• [3D scene scripts]
□ □ □ □ □ □ □

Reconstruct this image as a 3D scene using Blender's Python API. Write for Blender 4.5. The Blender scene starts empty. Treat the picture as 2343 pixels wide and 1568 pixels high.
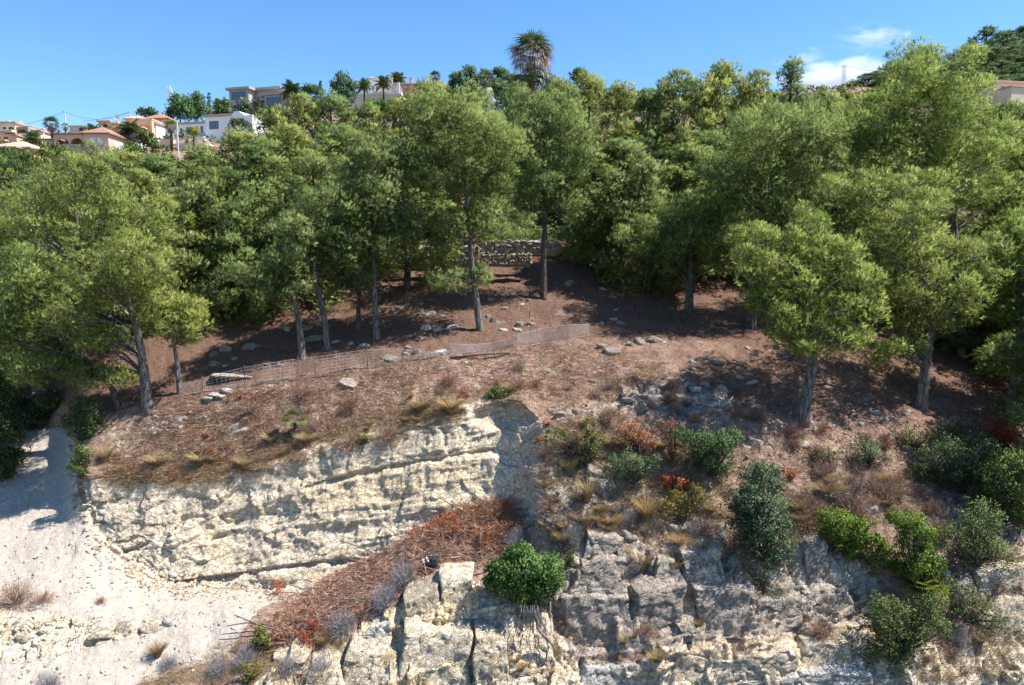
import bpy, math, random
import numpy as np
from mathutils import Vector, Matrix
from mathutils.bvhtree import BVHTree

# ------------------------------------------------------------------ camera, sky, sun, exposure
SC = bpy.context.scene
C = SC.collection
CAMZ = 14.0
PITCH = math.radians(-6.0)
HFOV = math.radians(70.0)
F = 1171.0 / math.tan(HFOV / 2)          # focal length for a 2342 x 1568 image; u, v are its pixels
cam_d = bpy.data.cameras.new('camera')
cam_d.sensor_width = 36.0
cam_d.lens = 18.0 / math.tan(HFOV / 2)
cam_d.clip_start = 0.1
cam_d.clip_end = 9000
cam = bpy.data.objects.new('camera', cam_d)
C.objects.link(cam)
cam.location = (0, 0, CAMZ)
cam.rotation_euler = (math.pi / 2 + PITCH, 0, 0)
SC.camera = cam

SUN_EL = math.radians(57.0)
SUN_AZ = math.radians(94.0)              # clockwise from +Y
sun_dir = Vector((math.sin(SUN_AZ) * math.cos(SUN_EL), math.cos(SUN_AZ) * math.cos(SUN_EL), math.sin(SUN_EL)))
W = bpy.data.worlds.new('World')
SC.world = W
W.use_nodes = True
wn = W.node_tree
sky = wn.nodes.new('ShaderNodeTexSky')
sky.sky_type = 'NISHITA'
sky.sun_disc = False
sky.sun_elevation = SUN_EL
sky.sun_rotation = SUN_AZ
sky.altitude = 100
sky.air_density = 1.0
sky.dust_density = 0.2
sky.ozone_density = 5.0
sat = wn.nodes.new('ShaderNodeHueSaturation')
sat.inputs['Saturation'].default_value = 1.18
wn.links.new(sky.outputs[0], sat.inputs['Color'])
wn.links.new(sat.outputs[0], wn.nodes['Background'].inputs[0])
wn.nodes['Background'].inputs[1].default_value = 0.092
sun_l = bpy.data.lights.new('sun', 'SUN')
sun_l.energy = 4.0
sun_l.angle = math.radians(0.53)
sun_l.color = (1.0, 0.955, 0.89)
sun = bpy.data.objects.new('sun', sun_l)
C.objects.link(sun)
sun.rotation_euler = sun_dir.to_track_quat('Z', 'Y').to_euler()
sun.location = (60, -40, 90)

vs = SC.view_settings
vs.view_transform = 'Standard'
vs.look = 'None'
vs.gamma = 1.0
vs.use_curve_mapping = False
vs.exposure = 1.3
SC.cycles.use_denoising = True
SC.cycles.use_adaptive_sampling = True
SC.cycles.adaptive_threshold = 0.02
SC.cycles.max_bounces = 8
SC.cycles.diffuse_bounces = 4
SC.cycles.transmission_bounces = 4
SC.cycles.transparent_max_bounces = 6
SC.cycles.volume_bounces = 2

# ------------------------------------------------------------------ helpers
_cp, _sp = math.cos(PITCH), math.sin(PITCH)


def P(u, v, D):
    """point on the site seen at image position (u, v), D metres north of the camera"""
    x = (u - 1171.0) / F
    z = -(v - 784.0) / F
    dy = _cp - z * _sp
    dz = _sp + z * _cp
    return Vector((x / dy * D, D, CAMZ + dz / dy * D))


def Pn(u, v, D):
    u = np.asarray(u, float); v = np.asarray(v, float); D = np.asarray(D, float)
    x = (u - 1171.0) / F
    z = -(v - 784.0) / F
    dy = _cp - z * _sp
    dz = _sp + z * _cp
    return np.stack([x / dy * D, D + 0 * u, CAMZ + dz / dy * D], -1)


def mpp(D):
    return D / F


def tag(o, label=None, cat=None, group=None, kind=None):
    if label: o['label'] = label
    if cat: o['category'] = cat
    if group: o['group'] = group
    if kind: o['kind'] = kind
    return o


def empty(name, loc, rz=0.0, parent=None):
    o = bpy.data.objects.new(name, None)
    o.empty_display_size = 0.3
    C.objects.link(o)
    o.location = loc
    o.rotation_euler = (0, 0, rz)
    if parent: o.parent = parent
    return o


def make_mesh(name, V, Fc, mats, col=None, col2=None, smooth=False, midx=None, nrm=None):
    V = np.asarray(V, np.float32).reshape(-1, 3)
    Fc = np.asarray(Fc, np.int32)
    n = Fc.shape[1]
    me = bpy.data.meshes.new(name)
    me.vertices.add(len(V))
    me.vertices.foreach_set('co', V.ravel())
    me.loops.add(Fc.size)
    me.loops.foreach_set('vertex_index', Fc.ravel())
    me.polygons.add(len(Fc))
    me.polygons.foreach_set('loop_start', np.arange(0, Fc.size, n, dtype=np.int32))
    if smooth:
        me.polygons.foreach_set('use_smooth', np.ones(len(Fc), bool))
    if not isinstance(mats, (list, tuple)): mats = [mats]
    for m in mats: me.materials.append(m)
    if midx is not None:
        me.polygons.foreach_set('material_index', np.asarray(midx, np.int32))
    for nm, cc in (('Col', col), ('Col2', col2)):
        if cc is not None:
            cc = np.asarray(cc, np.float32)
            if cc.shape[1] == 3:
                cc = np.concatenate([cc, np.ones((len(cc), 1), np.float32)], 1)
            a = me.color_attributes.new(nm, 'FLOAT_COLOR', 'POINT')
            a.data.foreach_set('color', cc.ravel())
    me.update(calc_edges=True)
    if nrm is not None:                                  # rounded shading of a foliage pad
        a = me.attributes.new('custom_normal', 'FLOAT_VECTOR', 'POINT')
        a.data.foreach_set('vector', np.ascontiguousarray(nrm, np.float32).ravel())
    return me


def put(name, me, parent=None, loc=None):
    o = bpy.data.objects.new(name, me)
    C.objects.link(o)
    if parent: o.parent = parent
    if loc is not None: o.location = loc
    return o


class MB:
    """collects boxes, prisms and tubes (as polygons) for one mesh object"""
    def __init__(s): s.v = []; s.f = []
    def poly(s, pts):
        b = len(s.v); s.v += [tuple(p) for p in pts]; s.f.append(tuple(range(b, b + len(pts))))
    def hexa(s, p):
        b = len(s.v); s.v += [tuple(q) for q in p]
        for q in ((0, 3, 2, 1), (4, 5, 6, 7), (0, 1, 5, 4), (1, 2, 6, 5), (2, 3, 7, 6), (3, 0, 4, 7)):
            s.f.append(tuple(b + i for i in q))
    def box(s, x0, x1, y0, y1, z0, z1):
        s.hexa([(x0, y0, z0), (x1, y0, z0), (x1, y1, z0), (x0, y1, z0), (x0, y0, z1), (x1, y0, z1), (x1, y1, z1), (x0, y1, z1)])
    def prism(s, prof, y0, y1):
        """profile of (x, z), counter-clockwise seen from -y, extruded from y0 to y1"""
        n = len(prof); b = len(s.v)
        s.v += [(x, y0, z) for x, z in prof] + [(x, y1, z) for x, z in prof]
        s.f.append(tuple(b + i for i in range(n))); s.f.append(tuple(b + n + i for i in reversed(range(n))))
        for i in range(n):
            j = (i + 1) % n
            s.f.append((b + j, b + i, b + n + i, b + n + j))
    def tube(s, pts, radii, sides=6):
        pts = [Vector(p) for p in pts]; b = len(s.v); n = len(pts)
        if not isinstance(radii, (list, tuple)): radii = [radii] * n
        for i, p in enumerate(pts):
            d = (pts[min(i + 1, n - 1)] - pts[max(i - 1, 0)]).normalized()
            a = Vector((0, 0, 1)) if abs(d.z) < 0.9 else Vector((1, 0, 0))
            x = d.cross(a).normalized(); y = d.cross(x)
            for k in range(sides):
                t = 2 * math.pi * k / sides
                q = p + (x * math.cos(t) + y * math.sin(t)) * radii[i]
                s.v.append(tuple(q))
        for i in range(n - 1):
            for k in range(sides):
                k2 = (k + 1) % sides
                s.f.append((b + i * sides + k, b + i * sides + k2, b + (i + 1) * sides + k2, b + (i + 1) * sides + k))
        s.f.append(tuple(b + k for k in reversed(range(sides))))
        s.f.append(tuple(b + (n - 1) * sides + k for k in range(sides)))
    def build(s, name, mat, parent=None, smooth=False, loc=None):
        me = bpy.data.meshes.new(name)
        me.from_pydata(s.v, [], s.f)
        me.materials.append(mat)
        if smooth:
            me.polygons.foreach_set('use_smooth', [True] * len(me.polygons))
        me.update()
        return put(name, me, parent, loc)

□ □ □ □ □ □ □

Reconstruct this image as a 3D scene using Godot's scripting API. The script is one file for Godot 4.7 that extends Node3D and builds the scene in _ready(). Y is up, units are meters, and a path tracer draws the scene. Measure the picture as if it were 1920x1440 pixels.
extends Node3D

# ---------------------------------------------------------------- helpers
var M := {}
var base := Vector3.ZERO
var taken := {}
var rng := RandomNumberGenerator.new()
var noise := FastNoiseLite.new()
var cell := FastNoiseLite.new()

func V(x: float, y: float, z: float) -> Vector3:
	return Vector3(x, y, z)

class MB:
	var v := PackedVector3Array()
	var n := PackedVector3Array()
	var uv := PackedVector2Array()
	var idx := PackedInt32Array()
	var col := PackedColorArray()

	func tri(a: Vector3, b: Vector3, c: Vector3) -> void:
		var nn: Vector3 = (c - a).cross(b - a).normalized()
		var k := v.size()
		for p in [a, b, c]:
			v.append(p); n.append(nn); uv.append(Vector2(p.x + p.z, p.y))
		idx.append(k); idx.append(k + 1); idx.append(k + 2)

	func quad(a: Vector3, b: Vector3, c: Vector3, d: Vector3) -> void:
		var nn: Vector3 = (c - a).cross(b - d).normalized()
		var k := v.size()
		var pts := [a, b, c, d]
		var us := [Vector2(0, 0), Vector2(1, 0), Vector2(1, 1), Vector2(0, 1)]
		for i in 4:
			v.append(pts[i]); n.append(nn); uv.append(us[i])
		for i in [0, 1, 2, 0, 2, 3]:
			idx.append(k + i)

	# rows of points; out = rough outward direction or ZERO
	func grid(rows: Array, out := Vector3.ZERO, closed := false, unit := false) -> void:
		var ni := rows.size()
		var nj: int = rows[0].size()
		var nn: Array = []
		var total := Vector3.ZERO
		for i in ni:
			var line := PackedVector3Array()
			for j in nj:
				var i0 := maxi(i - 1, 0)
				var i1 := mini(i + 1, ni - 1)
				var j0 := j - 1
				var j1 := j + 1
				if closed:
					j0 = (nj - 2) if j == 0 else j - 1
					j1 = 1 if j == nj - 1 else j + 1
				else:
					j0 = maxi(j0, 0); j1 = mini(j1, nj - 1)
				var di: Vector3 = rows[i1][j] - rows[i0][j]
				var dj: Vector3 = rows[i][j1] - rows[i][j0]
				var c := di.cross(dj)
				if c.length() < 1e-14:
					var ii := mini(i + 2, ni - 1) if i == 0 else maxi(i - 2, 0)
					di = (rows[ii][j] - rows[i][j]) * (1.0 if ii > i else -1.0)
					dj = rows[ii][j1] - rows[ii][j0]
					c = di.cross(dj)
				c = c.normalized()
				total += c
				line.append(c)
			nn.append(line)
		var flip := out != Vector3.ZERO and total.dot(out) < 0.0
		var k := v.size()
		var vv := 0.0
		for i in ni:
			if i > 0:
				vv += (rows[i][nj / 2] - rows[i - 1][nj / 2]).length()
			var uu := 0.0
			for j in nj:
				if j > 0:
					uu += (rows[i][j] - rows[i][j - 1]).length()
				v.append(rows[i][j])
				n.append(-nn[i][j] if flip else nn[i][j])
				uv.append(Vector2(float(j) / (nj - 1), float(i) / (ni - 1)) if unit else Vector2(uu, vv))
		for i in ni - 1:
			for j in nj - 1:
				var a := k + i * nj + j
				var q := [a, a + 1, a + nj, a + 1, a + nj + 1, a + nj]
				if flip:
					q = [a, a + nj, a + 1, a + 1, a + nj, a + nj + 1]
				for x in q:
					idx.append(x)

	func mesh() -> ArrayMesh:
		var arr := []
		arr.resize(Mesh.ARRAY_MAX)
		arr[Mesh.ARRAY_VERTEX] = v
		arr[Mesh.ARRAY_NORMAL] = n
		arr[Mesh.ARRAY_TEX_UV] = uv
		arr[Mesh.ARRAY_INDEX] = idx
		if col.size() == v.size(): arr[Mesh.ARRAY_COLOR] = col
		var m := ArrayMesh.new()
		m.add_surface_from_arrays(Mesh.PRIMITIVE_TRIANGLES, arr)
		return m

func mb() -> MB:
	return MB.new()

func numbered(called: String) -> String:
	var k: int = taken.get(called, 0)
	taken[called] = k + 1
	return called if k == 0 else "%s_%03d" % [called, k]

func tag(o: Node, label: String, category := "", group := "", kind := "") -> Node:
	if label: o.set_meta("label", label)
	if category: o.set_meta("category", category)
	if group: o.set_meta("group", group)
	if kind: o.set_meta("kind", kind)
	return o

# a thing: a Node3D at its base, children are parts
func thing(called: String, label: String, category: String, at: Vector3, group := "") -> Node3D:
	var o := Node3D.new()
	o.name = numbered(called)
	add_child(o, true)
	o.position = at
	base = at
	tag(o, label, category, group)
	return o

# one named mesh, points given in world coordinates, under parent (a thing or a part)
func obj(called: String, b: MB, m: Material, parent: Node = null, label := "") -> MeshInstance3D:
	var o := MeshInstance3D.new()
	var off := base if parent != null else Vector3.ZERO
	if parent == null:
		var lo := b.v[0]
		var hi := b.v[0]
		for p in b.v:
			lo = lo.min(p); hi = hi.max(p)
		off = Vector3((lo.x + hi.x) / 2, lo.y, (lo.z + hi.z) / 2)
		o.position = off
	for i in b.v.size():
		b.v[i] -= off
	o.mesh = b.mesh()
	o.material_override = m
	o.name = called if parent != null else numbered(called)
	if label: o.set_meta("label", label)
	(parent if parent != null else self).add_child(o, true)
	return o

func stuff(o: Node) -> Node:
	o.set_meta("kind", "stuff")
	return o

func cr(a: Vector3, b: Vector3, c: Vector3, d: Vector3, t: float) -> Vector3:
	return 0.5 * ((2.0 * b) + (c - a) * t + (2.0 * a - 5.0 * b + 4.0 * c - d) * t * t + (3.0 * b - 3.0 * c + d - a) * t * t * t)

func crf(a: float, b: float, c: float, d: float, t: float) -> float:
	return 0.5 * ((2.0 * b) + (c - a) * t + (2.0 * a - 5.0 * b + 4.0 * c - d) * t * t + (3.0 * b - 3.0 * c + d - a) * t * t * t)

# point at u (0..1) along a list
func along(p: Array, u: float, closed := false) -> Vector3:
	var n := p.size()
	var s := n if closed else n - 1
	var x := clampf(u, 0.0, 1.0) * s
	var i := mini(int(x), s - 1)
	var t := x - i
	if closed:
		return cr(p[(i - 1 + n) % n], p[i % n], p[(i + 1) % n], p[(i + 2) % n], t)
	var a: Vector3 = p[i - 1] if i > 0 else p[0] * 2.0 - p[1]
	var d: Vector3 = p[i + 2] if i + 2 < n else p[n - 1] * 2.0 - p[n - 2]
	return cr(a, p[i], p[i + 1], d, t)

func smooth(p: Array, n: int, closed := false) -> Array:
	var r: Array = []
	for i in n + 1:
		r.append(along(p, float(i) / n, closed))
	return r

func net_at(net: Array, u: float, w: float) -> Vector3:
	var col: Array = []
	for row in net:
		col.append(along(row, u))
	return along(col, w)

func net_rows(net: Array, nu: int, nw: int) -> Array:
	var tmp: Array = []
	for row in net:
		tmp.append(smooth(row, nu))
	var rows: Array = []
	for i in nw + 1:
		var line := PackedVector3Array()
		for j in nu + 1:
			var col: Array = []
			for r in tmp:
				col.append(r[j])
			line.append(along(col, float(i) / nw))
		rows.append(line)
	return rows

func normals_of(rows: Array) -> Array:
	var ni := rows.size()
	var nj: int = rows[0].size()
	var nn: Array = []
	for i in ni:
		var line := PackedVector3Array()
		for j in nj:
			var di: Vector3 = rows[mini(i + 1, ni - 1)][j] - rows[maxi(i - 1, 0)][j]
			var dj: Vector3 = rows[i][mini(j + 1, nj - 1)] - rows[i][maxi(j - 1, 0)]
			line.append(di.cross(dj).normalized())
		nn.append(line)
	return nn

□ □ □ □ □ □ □

• [What this task involves] Leaving out all pictures, set down exactly the lines of the material above, from the line with "Reconstruct this image as a 3D scene using Blender's" to the line with "from mathutils.bvhtree import BVHTree" inclusive, and no others.

• [Problem solution]
Reconstruct this image as a 3D scene using Blender's Python API. Write for Blender 4.5. The Blender scene starts empty. Treat the picture as 2343 pixels wide and 1568 pixels high.
import bpy, math, random
import numpy as np
from mathutils import Vector, Matrix
from mathutils.bvhtree import BVHTree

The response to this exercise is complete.